Product details

om115 / Volume 7
Antonio Caldara (1670–1736)
Motetti a due o tre voci, op. 4 (Bologna 1715)
for two and three vocal parts and Bc
Edited by Annegret Rosenmüller
om115
Editions*

Antonio Caldara (ca. 1670–1736) did not count among the capellmeisters and church composers employed by the Saxon-Polish court. Yet some of his works were widely disseminated during his lifetime and after his death. A number of his compositions found their way to the Saxon-Polish court at Dresden, probably deriving from manuscript sources originating in Prague. The Motetti a due o tre voci op. 4, on the other hand, were printed in 1715 in Bologna and – like numerous other works by Italian composers published in that city – at some point were acquired directly by the court; some of them were subsequently incorporated in the repertoire of the Hofkirche.

Caldara’s career reflects in a remarkable way the situation of highly qualified, professionally successful Italian musicians of his generation. Born in Venice, the son of a violinist and theorbo-player at the basilica of San Marco was trained as a choir boy there and from 1688 was employed as a singer and instrumentalist. One year later he wrote his first opera, L’Argene, and in 1693 his Suonate a 3 op. 1 appeared in print. Soon there were other compositions that drew considerable attention, and in 1699 he secured the position of capellmeister at the court of Duke Carlo Ferdinando in Mantua. When in the following year the War of the Spanish Succession broke out, his situation at the Gonzaga court became unstable, however. Carlo Ferdinando sided with France and after the military successes of the imperial troops lost his territories to the Habsburgs in 1707. When the ducal household was dissolved, Caldara went to Rome, where in 1709 he was employed by the Marchese Francesco Ruspoli (1672–1731) as capellmeister and soon also established contacts with the Spanish king, Carlos III, who resided in Barcelona at the time. When his brother, Joseph I, died at an early age, Carlos succeeded him to the throne in 1711 as Emperor Charles VI, and Caldara traveled to Vienna several times, before he eventually became vice capellmeister there. He had finally secured a position which guaranteed him comparative independence from political and military vicissitudes. He soon became Charles VI’s favorite composer and in the remaining twenty years of his life frequently provided compositions for the numerous representative occasions at the imperial court.

The Motetti a due o tre voci op. 4 were written already at the end of Caldara’s Roman period, however. Even though the composer was employed by Marchese Ruspoli, they are dedicated to Pietro Cardinal Ottoboni (1667–1740), who for several decades was renowned as a patron commissioning numerous compositions.
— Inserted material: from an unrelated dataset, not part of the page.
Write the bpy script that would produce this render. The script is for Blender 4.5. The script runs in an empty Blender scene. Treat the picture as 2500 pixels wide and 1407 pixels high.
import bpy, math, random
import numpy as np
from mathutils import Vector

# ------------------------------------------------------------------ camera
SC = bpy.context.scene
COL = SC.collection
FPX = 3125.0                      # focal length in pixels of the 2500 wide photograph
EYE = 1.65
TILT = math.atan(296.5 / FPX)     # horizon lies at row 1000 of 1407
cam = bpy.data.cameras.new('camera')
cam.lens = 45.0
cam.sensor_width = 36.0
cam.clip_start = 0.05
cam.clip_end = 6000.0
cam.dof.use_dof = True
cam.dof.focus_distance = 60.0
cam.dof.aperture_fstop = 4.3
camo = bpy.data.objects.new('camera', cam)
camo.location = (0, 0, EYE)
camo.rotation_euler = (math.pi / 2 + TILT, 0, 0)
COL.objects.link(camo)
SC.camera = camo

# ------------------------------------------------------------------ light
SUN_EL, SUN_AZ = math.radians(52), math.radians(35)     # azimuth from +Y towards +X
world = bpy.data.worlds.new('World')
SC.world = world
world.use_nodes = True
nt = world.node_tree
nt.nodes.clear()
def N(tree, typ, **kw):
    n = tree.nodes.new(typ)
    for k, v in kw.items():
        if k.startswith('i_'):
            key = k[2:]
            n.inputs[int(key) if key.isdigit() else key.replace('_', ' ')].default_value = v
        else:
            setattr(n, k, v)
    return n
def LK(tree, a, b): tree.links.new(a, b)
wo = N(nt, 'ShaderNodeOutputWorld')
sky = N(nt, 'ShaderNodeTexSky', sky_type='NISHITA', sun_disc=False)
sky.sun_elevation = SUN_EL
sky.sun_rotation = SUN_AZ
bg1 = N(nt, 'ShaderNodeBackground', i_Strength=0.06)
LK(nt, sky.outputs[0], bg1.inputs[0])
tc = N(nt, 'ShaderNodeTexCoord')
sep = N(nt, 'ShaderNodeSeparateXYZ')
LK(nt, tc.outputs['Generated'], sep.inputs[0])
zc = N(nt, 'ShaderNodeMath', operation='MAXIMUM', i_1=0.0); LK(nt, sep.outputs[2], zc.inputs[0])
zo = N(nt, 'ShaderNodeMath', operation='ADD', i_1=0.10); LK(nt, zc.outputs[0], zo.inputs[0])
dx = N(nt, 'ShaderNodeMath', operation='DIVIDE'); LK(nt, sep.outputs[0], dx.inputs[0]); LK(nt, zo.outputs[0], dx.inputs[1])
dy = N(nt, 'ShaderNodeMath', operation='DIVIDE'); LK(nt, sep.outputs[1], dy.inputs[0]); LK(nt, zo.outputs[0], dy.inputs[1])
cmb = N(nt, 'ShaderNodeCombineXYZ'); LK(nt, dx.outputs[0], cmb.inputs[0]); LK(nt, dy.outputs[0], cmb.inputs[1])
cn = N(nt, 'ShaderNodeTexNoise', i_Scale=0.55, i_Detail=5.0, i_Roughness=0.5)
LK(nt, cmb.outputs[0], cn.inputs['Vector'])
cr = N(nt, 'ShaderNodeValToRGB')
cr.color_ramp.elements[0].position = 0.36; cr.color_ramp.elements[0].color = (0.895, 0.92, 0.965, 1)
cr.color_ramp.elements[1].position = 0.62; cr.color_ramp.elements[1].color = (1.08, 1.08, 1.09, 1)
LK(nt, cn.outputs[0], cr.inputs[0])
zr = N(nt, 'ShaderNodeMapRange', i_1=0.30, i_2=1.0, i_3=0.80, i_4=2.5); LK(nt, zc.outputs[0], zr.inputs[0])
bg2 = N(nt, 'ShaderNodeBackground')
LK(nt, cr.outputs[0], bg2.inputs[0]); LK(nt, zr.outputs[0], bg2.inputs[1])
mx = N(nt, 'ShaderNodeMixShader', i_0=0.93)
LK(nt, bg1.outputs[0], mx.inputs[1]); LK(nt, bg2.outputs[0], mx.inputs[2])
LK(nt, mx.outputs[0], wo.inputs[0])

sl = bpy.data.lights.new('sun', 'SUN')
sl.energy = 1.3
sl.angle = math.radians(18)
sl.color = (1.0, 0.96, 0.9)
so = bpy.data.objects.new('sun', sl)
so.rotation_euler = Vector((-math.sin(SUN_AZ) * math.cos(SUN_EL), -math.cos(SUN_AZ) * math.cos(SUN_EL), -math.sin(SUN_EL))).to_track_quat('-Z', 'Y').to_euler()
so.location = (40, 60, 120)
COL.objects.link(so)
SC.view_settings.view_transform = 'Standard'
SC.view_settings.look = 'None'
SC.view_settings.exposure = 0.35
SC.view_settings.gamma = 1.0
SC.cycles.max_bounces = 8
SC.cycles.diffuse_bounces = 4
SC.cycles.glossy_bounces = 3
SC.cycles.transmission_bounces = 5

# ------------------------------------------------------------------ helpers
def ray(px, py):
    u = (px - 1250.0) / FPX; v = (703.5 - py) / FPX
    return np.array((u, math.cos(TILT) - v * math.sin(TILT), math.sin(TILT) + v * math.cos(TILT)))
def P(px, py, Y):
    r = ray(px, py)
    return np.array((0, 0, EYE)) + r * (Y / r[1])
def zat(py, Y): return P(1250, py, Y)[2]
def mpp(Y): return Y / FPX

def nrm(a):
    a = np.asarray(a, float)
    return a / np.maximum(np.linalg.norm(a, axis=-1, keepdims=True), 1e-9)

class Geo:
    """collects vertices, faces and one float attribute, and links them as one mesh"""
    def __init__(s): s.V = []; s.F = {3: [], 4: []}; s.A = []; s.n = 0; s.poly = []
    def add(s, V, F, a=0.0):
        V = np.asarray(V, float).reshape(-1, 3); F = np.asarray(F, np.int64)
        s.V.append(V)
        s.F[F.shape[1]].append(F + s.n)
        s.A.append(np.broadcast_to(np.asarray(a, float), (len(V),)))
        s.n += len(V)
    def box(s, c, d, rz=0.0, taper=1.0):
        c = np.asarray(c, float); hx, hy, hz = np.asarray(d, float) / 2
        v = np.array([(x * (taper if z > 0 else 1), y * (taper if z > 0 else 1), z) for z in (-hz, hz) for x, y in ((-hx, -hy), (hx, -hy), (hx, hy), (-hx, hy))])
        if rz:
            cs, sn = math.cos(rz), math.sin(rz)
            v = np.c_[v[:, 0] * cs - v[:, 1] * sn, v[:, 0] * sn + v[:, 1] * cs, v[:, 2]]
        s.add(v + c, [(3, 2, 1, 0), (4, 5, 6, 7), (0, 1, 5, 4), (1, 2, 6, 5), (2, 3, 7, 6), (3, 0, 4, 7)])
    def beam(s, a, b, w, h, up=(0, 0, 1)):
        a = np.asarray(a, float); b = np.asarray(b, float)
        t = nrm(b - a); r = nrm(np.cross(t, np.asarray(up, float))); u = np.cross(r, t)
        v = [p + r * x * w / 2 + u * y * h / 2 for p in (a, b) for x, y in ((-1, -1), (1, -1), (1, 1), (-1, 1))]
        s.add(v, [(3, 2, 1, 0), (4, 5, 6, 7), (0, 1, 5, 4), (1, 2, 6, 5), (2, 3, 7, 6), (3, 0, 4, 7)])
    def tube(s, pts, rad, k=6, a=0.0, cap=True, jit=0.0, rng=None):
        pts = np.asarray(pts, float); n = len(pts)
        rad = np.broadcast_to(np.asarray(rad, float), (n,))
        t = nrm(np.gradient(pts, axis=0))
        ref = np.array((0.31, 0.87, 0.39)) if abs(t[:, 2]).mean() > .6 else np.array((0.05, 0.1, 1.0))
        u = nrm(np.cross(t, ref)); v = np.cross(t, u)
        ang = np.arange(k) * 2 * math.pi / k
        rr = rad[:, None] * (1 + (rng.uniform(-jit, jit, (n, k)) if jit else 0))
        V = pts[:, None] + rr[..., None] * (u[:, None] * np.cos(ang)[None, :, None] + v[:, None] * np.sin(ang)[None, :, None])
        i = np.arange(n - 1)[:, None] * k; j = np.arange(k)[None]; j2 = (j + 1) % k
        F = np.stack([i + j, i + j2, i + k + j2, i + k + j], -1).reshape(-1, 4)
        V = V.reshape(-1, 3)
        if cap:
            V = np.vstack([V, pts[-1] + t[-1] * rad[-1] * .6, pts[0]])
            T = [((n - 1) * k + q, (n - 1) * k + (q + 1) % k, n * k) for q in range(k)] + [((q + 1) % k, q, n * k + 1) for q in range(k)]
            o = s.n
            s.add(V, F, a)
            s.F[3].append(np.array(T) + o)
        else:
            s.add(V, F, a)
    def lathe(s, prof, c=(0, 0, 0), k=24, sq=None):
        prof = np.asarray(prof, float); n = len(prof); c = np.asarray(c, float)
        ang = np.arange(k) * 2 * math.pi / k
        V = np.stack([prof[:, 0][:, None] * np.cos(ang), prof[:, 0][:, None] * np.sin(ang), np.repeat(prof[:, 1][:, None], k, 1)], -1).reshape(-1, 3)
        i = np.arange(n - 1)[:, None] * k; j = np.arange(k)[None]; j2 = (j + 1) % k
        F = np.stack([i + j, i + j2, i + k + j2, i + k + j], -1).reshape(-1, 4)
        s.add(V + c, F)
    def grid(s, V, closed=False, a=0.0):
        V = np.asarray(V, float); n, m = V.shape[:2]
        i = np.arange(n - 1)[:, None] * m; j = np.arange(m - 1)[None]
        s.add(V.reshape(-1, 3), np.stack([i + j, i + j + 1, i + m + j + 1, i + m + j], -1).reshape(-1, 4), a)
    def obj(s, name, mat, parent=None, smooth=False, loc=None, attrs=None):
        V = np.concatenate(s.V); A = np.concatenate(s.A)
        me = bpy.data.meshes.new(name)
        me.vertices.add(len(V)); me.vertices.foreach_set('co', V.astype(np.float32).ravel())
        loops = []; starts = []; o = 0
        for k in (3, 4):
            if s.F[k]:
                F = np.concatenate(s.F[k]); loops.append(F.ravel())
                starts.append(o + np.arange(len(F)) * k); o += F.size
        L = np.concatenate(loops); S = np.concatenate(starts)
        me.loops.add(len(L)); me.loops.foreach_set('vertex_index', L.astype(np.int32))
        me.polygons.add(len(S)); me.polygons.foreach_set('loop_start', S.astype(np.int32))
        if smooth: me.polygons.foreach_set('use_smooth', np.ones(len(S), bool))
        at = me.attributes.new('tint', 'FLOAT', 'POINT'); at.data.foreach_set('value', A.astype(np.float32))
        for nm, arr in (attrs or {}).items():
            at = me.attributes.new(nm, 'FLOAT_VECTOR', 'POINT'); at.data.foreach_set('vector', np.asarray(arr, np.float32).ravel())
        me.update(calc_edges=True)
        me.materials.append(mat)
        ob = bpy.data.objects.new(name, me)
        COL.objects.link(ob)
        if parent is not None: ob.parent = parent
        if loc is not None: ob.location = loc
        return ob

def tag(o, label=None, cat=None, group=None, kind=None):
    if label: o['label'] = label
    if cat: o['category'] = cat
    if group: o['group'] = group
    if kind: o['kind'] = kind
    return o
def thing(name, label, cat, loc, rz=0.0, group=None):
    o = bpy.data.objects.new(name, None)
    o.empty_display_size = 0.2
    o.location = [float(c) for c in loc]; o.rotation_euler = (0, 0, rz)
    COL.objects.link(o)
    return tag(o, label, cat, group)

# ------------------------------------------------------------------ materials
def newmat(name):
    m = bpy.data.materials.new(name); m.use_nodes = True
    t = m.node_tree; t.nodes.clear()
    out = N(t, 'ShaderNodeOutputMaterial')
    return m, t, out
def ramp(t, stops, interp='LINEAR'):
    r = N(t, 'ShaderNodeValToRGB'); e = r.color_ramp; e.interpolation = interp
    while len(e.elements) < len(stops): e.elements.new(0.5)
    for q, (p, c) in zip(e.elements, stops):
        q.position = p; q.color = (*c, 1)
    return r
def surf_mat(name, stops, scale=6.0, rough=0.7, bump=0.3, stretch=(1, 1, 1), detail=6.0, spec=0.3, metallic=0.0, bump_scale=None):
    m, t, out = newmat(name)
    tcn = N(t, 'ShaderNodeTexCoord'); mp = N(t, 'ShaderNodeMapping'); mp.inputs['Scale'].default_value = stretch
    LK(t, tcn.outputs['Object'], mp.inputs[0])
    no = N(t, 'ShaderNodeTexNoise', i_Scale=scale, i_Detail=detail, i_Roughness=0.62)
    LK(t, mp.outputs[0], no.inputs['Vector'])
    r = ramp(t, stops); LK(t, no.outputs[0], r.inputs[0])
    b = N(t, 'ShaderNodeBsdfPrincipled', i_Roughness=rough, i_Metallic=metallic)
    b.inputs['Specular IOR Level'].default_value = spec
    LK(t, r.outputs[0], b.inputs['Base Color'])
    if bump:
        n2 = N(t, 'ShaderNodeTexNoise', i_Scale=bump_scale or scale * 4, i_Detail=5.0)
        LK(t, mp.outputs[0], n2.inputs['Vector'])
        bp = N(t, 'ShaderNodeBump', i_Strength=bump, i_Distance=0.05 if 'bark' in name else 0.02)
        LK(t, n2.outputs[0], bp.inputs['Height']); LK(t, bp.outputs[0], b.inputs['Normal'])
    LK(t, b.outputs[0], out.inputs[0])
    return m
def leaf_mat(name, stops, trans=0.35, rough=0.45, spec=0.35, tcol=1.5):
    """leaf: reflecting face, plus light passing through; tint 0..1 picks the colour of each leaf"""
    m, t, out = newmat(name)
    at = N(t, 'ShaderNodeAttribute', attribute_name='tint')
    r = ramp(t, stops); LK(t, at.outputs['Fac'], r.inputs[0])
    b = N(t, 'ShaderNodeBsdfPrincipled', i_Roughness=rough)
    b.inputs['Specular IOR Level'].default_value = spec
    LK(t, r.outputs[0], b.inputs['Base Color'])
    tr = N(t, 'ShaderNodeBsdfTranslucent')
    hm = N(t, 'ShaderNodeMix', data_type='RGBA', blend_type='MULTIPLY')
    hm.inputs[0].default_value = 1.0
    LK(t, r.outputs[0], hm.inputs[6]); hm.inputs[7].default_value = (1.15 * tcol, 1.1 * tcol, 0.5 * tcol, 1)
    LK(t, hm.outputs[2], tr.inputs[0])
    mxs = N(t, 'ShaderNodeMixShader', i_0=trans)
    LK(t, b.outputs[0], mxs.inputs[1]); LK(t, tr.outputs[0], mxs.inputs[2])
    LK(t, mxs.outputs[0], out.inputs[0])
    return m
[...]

With the exception of Transfige, dulcissime Jesu, which follows a well-known Oratio Sancti Bonaventura, all the texts of the motets are based on the Vulgata or the Breviarum Romanum and thus accord with the Roman code of practice of the time, which permitted neo-Latin verses only in exceptional cases or privately organized ceremonies. The scoring and musical structure – but also the traditional printing with movable types, which at the time was already on the decline – emphasize the retrospective character of this collection.